On its face, the transaction — at a 31 per cent premium to Burlington’s market price on Monday — makes other US railroad operators look relatively cheap. Stifel Nicolaus reckons there could be more than 30 per cent upside in CSX’s stock price, for instance, if investors were to peg sector valuations off the Berkshire-Burlington deal — and that’s after the uplift rival stocks got after Buffett’s transaction was unveiled.

 

But it’s not that simple. Berkshire now has its railroad. Antitrust issues would most likely prevent it buying another, even if Buffett wanted one — and Burlington is anyway seen as one of the top names in the sector. Antitrust concerns would also be a barrier to consolidation within the sector.
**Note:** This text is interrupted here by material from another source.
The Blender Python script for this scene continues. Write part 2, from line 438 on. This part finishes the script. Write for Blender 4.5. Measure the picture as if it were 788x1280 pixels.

Meanwhile, leveraged buyout investors are thin on the ground these days — as are activists like the Children’s Investment Fund, which retreated earlier this year after taking on CSX management for 18 months. So there’s no obvious reason to attach an M&A premium to Burlington’s rivals in the railroad business.

There is a general economic play. Railroad volumes and pricing have been soft through the recent recession. But they may at least have bottomed. Burlington’s adjusted third-quarter revenue of $3.6 billion was down 27 per cent on the previous year, but up 8 per cent on the prior quarter, according to BMO Capital Markets.

It’s tempting to raise other possibilities, too. Railways are more environment-friendly than trucks. Partly as a result, there’s a chance the Obama administration will encourage investment by the highly regulated railroad industry. On another view, any emphasis on American energy self-sufficiency could spur new coal-fired power plants, which in turn could boost coal transport volumes.

Yet the trucking industry, suffering from overcapacity, isn’t going to give up without a fight. And a recovery will take time to build, especially for the transport segments relating to consumer products. At best, Buffett’s fully-priced deal will only bear fruit over time. Short-term followers into the sector could be disappointed.